[What you need to do] Starting at the top of the entries below, set down each line exactly as written, and stop after the line containing "(.35, .65, .95), .06)".
* start Records for this exercise *
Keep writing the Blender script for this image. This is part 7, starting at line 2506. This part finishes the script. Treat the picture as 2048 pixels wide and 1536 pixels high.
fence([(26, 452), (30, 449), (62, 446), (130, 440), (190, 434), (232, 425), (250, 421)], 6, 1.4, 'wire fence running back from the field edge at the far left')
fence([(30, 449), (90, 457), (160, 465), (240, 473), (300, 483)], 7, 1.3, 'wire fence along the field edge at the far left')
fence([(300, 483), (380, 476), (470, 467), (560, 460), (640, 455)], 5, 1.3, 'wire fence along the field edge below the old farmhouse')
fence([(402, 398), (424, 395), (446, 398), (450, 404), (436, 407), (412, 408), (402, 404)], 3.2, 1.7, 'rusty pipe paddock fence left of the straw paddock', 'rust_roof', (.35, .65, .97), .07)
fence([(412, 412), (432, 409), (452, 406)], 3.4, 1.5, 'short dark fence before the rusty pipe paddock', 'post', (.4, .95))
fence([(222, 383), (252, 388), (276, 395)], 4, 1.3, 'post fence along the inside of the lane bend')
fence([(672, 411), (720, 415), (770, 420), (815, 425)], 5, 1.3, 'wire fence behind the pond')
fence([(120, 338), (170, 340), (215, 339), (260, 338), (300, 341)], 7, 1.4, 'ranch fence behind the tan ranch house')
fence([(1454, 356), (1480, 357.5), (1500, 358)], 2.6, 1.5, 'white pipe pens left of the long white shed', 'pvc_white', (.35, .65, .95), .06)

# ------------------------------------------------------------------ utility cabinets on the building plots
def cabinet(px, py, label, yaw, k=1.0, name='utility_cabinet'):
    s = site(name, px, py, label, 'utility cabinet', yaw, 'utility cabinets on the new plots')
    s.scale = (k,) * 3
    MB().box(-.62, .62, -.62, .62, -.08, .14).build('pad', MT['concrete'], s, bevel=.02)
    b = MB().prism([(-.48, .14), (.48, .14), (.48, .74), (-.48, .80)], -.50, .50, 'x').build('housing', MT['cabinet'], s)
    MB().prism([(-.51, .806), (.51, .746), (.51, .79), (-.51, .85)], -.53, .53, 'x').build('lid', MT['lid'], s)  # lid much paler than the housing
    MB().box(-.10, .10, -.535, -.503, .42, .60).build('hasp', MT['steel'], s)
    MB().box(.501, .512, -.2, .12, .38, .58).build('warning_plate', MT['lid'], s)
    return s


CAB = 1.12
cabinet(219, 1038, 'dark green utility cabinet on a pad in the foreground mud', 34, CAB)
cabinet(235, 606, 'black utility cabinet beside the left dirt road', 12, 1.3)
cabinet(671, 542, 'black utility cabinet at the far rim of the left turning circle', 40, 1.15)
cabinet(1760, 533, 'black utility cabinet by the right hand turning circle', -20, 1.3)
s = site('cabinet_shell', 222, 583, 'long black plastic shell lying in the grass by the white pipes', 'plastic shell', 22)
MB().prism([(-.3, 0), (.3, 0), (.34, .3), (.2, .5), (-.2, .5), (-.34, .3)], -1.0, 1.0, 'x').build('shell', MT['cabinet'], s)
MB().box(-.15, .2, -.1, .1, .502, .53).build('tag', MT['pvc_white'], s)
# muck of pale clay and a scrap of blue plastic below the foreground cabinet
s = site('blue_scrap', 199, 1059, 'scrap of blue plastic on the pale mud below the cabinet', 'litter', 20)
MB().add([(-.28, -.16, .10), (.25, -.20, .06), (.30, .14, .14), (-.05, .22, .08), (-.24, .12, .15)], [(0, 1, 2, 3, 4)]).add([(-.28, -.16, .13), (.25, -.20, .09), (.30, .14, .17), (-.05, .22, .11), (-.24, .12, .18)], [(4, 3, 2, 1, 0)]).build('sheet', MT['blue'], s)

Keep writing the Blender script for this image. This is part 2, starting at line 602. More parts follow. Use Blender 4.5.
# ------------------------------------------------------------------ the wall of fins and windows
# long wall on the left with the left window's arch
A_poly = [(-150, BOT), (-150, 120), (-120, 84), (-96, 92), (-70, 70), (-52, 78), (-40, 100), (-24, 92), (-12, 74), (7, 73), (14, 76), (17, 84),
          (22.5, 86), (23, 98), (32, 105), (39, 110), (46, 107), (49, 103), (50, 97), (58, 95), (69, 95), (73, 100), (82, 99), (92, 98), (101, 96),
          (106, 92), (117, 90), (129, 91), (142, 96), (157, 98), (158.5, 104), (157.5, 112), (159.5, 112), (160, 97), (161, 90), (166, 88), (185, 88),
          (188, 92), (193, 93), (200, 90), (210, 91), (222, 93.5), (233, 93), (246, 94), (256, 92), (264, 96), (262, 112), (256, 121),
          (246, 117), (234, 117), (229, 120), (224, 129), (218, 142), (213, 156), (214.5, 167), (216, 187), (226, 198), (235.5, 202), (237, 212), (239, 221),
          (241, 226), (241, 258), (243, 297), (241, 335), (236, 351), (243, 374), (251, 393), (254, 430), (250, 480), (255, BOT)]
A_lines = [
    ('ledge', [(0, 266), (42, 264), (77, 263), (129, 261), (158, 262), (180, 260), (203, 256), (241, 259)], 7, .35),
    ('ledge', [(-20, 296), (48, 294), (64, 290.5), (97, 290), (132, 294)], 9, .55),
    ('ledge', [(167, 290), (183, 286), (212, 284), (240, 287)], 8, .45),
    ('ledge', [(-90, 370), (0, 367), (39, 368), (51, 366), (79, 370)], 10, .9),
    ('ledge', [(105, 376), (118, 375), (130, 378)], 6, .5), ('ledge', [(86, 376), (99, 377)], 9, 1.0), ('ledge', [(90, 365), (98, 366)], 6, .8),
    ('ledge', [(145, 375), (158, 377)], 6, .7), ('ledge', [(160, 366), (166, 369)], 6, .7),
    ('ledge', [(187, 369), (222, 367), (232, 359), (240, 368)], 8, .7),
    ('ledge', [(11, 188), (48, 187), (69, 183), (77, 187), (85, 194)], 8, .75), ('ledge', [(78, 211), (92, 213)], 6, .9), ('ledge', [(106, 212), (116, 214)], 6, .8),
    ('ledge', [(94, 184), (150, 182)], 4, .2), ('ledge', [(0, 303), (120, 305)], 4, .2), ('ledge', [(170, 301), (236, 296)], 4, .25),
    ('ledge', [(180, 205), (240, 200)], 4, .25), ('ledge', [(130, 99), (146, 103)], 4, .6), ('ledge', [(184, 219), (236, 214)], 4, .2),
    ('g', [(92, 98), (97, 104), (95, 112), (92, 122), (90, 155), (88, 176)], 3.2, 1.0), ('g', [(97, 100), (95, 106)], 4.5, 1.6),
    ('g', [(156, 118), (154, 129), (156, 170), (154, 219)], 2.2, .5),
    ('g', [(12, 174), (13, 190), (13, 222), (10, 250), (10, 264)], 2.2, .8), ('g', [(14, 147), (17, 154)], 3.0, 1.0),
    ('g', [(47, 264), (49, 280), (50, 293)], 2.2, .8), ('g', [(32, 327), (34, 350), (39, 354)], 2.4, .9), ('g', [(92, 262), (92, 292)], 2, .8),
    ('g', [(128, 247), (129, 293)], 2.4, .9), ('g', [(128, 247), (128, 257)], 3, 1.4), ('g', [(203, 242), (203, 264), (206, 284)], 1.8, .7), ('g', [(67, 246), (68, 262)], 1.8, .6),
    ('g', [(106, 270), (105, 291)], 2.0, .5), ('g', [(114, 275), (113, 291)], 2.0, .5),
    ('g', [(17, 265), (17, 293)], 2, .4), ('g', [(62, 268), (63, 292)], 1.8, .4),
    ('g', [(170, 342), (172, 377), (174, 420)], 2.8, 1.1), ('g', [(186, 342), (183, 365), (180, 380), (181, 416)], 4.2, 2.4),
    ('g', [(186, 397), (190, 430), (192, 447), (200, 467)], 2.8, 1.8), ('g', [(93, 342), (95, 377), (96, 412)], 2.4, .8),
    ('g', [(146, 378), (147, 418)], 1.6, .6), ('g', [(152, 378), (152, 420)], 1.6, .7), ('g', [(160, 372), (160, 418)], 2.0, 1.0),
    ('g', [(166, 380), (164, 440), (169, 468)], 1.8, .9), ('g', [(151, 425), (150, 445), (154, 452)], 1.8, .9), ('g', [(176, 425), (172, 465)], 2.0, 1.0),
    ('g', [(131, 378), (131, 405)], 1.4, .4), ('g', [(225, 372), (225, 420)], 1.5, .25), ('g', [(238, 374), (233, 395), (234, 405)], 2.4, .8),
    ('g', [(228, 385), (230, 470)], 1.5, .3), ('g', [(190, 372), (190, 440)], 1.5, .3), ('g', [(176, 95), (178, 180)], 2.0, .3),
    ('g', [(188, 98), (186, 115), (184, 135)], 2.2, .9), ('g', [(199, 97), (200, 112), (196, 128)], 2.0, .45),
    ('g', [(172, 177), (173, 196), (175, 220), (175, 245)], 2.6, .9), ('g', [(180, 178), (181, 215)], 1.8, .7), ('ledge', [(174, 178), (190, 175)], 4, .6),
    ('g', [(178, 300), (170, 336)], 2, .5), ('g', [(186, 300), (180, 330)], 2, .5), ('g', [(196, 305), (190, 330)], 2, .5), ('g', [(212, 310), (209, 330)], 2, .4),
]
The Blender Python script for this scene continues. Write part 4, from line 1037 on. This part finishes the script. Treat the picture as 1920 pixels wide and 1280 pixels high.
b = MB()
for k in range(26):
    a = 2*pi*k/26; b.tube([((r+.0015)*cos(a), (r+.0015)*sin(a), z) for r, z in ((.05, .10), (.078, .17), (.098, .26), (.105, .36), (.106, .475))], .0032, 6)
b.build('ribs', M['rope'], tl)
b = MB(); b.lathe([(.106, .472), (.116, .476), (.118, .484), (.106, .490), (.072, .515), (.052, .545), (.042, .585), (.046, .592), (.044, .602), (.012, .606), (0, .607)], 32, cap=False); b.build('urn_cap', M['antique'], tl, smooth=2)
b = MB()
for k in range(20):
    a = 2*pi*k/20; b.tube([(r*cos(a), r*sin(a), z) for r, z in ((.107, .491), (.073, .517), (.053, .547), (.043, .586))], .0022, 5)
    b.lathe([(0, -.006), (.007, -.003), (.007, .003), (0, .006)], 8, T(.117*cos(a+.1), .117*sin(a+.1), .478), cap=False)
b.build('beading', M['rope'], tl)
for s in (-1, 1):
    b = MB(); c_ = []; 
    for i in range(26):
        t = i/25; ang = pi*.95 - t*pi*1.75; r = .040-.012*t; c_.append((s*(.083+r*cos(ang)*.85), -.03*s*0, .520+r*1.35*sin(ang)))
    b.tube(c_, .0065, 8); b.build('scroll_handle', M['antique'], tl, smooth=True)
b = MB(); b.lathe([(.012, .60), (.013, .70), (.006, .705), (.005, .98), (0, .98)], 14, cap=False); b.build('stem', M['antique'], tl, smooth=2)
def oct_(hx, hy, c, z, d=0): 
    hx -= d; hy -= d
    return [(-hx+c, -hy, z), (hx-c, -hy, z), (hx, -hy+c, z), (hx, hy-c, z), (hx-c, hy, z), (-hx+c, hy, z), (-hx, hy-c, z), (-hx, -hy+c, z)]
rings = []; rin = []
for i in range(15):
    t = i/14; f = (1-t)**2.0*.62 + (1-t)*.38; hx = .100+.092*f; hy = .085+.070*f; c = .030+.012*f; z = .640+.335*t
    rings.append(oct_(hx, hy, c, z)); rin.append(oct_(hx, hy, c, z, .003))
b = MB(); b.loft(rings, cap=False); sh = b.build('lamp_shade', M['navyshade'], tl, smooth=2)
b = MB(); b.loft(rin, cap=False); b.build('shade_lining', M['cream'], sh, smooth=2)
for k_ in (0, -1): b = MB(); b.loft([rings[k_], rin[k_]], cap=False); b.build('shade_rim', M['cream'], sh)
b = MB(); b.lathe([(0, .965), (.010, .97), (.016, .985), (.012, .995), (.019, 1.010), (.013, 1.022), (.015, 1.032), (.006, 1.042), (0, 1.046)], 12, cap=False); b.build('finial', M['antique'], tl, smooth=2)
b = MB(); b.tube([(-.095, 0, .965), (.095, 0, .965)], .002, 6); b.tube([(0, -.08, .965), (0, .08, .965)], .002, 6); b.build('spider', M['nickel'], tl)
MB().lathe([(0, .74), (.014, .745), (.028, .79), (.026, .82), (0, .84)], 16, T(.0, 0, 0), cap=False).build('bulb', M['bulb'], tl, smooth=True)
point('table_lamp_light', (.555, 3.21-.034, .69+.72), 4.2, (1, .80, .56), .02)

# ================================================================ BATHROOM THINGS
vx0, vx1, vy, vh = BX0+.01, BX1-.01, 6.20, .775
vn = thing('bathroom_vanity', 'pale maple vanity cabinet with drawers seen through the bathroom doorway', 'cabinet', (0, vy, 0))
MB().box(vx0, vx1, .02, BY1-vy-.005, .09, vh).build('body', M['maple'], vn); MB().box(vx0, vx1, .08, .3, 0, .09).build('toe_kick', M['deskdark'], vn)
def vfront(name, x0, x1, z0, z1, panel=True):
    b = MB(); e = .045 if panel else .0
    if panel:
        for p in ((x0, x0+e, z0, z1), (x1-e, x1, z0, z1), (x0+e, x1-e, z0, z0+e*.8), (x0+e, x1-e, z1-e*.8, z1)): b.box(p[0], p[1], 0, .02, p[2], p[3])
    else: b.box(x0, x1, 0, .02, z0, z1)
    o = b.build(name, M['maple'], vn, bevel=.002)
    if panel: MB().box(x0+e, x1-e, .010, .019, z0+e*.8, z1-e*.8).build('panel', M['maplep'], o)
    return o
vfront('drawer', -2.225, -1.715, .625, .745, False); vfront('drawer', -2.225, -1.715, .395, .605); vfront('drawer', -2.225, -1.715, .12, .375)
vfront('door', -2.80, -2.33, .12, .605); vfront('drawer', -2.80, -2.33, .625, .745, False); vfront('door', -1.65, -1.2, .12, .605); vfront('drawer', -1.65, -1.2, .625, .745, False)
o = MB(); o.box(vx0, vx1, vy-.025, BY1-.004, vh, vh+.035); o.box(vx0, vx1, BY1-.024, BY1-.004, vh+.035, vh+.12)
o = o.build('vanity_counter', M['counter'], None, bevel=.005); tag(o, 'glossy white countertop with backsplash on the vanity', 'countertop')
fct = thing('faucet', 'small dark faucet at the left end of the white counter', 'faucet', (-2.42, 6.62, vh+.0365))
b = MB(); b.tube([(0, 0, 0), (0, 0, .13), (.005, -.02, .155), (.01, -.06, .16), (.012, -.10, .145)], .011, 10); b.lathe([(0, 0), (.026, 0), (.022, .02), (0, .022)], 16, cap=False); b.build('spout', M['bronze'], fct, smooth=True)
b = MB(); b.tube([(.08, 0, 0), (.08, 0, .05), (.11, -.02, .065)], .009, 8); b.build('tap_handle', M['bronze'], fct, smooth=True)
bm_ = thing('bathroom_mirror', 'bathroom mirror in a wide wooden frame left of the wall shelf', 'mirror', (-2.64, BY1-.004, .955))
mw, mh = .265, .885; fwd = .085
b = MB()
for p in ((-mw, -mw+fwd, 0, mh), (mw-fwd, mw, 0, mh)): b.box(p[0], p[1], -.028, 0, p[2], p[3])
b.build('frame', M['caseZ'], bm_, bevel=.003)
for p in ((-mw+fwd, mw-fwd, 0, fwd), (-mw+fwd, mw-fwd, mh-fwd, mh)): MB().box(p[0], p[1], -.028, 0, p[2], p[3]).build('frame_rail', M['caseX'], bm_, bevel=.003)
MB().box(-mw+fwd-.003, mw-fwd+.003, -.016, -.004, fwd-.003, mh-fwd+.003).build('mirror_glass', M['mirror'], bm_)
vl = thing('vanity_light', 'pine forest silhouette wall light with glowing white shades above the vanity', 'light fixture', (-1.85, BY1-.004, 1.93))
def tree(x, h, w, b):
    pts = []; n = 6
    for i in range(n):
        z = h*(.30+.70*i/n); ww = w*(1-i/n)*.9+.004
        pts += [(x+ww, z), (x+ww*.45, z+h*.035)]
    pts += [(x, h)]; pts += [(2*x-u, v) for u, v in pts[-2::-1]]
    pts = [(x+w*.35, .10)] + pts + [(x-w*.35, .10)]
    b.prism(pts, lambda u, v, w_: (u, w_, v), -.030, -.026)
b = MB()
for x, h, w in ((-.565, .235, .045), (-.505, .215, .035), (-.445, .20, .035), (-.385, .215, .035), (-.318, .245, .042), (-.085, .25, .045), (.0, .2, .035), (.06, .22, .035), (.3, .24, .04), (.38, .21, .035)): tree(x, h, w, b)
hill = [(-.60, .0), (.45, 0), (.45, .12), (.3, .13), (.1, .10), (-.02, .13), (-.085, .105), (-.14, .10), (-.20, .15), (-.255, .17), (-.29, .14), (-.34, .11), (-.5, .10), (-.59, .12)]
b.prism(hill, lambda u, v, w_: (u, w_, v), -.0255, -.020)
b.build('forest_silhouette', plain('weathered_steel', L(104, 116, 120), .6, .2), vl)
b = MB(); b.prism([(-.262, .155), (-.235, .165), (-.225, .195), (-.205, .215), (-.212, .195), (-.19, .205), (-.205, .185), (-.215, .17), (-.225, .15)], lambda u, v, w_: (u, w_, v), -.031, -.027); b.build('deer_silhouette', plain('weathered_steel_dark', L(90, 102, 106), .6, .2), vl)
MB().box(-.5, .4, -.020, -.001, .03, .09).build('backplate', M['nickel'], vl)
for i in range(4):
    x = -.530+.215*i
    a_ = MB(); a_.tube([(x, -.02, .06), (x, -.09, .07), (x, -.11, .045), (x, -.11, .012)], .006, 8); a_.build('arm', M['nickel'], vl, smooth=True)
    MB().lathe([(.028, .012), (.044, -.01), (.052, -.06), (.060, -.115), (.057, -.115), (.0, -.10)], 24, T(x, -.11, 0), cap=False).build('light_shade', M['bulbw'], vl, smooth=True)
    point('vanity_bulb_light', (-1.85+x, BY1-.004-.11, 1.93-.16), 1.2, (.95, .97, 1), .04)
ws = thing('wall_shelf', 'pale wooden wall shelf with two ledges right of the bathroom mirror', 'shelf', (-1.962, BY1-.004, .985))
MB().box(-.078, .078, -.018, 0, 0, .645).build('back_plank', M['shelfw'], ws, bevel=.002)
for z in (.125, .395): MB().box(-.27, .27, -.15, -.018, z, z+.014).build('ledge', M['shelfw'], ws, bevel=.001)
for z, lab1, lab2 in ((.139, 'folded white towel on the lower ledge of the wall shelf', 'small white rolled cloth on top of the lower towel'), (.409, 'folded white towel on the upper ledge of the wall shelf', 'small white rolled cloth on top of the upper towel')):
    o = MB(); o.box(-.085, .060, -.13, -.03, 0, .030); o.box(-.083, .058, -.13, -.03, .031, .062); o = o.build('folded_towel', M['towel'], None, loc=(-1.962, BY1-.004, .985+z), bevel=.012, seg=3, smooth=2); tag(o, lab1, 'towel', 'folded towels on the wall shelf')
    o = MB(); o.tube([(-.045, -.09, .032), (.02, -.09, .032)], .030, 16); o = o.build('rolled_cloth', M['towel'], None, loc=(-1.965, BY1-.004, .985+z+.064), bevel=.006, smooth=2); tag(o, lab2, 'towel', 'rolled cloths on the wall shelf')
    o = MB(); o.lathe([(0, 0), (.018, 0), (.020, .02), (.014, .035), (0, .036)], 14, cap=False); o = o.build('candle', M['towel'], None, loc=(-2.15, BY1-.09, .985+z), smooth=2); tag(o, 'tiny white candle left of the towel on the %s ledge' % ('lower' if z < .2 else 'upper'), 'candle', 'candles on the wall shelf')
* end Records for this exercise *
[Reply to the task]
Keep writing the Blender script for this image. This is part 7, starting at line 2506. This part finishes the script. Treat the picture as 2048 pixels wide and 1536 pixels high.
fence([(26, 452), (30, 449), (62, 446), (130, 440), (190, 434), (232, 425), (250, 421)], 6, 1.4, 'wire fence running back from the field edge at the far left')
fence([(30, 449), (90, 457), (160, 465), (240, 473), (300, 483)], 7, 1.3, 'wire fence along the field edge at the far left')
fence([(300, 483), (380, 476), (470, 467), (560, 460), (640, 455)], 5, 1.3, 'wire fence along the field edge below the old farmhouse')
fence([(402, 398), (424, 395), (446, 398), (450, 404), (436, 407), (412, 408), (402, 404)], 3.2, 1.7, 'rusty pipe paddock fence left of the straw paddock', 'rust_roof', (.35, .65, .97), .07)
fence([(412, 412), (432, 409), (452, 406)], 3.4, 1.5, 'short dark fence before the rusty pipe paddock', 'post', (.4, .95))
fence([(222, 383), (252, 388), (276, 395)], 4, 1.3, 'post fence along the inside of the lane bend')
fence([(672, 411), (720, 415), (770, 420), (815, 425)], 5, 1.3, 'wire fence behind the pond')
fence([(120, 338), (170, 340), (215, 339), (260, 338), (300, 341)], 7, 1.4, 'ranch fence behind the tan ranch house')
fence([(1454, 356), (1480, 357.5), (1500, 358)], 2.6, 1.5, 'white pipe pens left of the long white shed', 'pvc_white', (.35, .65, .95), .06)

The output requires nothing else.